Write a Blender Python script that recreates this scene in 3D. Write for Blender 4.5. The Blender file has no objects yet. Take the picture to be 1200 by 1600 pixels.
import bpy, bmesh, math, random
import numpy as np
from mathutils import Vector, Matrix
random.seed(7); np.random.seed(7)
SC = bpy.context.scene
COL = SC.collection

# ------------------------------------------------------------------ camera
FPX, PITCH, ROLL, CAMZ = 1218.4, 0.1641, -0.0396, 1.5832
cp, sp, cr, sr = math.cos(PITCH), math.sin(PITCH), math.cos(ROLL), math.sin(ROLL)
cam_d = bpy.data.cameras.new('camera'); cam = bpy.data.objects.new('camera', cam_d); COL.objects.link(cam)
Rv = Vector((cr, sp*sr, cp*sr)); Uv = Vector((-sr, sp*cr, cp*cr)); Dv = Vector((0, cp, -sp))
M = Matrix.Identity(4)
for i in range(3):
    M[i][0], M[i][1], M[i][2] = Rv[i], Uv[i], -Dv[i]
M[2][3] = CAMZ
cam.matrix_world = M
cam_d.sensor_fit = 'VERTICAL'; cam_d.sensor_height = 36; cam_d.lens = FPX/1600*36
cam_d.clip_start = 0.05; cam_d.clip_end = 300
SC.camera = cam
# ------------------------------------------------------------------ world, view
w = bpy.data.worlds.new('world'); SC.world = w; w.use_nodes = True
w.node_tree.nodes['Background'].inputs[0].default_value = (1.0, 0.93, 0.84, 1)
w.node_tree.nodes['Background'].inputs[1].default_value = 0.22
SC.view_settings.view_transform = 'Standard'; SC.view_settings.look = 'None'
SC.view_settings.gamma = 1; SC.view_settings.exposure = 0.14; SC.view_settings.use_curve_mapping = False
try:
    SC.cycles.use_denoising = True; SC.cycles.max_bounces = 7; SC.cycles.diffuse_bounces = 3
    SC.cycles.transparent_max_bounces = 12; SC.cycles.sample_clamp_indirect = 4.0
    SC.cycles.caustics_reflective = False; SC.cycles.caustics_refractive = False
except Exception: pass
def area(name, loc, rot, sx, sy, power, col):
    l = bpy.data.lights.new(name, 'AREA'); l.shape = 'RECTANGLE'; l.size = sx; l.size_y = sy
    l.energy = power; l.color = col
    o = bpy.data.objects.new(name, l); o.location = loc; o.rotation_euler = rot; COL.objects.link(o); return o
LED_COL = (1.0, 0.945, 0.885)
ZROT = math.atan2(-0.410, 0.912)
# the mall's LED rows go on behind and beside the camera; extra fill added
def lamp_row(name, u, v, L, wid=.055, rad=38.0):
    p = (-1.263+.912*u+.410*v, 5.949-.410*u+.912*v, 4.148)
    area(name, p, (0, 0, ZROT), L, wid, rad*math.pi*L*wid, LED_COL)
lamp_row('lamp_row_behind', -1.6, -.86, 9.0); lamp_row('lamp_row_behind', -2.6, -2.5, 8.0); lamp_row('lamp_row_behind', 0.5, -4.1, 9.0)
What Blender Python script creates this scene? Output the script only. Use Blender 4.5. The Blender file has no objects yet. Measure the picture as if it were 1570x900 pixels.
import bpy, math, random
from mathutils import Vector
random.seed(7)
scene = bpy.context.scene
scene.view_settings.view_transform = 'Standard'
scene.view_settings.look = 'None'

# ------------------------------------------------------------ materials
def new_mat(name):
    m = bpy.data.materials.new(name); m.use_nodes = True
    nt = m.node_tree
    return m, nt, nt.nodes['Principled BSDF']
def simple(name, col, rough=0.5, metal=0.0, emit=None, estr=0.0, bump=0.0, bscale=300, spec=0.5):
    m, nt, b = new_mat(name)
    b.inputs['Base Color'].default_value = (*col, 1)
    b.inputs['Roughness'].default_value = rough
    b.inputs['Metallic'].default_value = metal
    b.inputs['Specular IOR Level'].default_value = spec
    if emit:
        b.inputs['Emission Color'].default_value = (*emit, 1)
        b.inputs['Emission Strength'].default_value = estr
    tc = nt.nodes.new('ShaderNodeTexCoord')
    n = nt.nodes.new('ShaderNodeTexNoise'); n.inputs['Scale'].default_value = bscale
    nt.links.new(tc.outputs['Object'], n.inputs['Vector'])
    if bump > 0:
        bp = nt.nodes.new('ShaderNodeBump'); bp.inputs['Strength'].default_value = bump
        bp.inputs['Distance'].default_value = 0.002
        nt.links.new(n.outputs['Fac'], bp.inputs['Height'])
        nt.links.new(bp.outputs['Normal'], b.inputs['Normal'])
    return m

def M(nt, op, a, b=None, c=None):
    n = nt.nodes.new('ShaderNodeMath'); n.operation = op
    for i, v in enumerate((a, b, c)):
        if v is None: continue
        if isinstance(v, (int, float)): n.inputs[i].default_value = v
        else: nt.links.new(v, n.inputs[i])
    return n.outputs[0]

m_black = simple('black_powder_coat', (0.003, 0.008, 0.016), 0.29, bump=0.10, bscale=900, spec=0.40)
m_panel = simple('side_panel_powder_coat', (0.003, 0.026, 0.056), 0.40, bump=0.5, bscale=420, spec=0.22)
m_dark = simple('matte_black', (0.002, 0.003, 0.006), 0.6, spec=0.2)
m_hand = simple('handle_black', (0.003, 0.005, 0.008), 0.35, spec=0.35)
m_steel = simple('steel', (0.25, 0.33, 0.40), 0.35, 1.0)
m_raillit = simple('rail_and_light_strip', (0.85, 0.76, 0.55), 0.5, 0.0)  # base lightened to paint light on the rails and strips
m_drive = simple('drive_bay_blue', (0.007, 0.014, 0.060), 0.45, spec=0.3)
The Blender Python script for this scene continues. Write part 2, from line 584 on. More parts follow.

Required task
Extract the listing in its entirety and repeat it exactly.

The reply
Write a Blender Python script that recreates this scene in 3D. Write for Blender 4.5. The Blender file has no objects yet. Take the picture to be 1200 by 1600 pixels.
import bpy, bmesh, math, random
import numpy as np
from mathutils import Vector, Matrix
random.seed(7); np.random.seed(7)
SC = bpy.context.scene
COL = SC.collection

# ------------------------------------------------------------------ camera
FPX, PITCH, ROLL, CAMZ = 1218.4, 0.1641, -0.0396, 1.5832
cp, sp, cr, sr = math.cos(PITCH), math.sin(PITCH), math.cos(ROLL), math.sin(ROLL)
cam_d = bpy.data.cameras.new('camera'); cam = bpy.data.objects.new('camera', cam_d); COL.objects.link(cam)
Rv = Vector((cr, sp*sr, cp*sr)); Uv = Vector((-sr, sp*cr, cp*cr)); Dv = Vector((0, cp, -sp))
M = Matrix.Identity(4)
for i in range(3):
    M[i][0], M[i][1], M[i][2] = Rv[i], Uv[i], -Dv[i]
M[2][3] = CAMZ
cam.matrix_world = M
cam_d.sensor_fit = 'VERTICAL'; cam_d.sensor_height = 36; cam_d.lens = FPX/1600*36
cam_d.clip_start = 0.05; cam_d.clip_end = 300
SC.camera = cam
# ------------------------------------------------------------------ world, view
w = bpy.data.worlds.new('world'); SC.world = w; w.use_nodes = True
w.node_tree.nodes['Background'].inputs[0].default_value = (1.0, 0.93, 0.84, 1)
w.node_tree.nodes['Background'].inputs[1].default_value = 0.22
SC.view_settings.view_transform = 'Standard'; SC.view_settings.look = 'None'
SC.view_settings.gamma = 1; SC.view_settings.exposure = 0.14; SC.view_settings.use_curve_mapping = False
try:
    SC.cycles.use_denoising = True; SC.cycles.max_bounces = 7; SC.cycles.diffuse_bounces = 3
    SC.cycles.transparent_max_bounces = 12; SC.cycles.sample_clamp_indirect = 4.0
    SC.cycles.caustics_reflective = False; SC.cycles.caustics_refractive = False
except Exception: pass
def area(name, loc, rot, sx, sy, power, col):
    l = bpy.data.lights.new(name, 'AREA'); l.shape = 'RECTANGLE'; l.size = sx; l.size_y = sy
    l.energy = power; l.color = col
    o = bpy.data.objects.new(name, l); o.location = loc; o.rotation_euler = rot; COL.objects.link(o); return o
LED_COL = (1.0, 0.945, 0.885)
ZROT = math.atan2(-0.410, 0.912)
# the mall's LED rows go on behind and beside the camera; extra fill added
def lamp_row(name, u, v, L, wid=.055, rad=38.0):
    p = (-1.263+.912*u+.410*v, 5.949-.410*u+.912*v, 4.148)
    area(name, p, (0, 0, ZROT), L, wid, rad*math.pi*L*wid, LED_COL)
lamp_row('lamp_row_behind', -1.6, -.86, 9.0); lamp_row('lamp_row_behind', -2.6, -2.5, 8.0); lamp_row('lamp_row_behind', 0.5, -4.1, 9.0)
What Blender Python script creates this scene? Output the script only. Use Blender 4.5. The Blender file has no objects yet. Measure the picture as if it were 1570x900 pixels.
import bpy, math, random
from mathutils import Vector
random.seed(7)
scene = bpy.context.scene
scene.view_settings.view_transform = 'Standard'
scene.view_settings.look = 'None'

# ------------------------------------------------------------ materials
def new_mat(name):
    m = bpy.data.materials.new(name); m.use_nodes = True
    nt = m.node_tree
    return m, nt, nt.nodes['Principled BSDF']
def simple(name, col, rough=0.5, metal=0.0, emit=None, estr=0.0, bump=0.0, bscale=300, spec=0.5):
    m, nt, b = new_mat(name)
    b.inputs['Base Color'].default_value = (*col, 1)
    b.inputs['Roughness'].default_value = rough
    b.inputs['Metallic'].default_value = metal
    b.inputs['Specular IOR Level'].default_value = spec
    if emit:
        b.inputs['Emission Color'].default_value = (*emit, 1)
        b.inputs['Emission Strength'].default_value = estr
    tc = nt.nodes.new('ShaderNodeTexCoord')
    n = nt.nodes.new('ShaderNodeTexNoise'); n.inputs['Scale'].default_value = bscale
    nt.links.new(tc.outputs['Object'], n.inputs['Vector'])
    if bump > 0:
        bp = nt.nodes.new('ShaderNodeBump'); bp.inputs['Strength'].default_value = bump
        bp.inputs['Distance'].default_value = 0.002
        nt.links.new(n.outputs['Fac'], bp.inputs['Height'])
        nt.links.new(bp.outputs['Normal'], b.inputs['Normal'])
    return m

def M(nt, op, a, b=None, c=None):
    n = nt.nodes.new('ShaderNodeMath'); n.operation = op
    for i, v in enumerate((a, b, c)):
        if v is None: continue
        if isinstance(v, (int, float)): n.inputs[i].default_value = v
        else: nt.links.new(v, n.inputs[i])
    return n.outputs[0]

m_black = simple('black_powder_coat', (0.003, 0.008, 0.016), 0.29, bump=0.10, bscale=900, spec=0.40)
m_panel = simple('side_panel_powder_coat', (0.003, 0.026, 0.056), 0.40, bump=0.5, bscale=420, spec=0.22)
m_dark = simple('matte_black', (0.002, 0.003, 0.006), 0.6, spec=0.2)
m_hand = simple('handle_black', (0.003, 0.005, 0.008), 0.35, spec=0.35)
m_steel = simple('steel', (0.25, 0.33, 0.40), 0.35, 1.0)
m_raillit = simple('rail_and_light_strip', (0.85, 0.76, 0.55), 0.5, 0.0)  # base lightened to paint light on the rails and strips
m_drive = simple('drive_bay_blue', (0.007, 0.014, 0.060), 0.45, spec=0.3)
The Blender Python script for this scene continues. Write part 2, from line 584 on. More parts follow.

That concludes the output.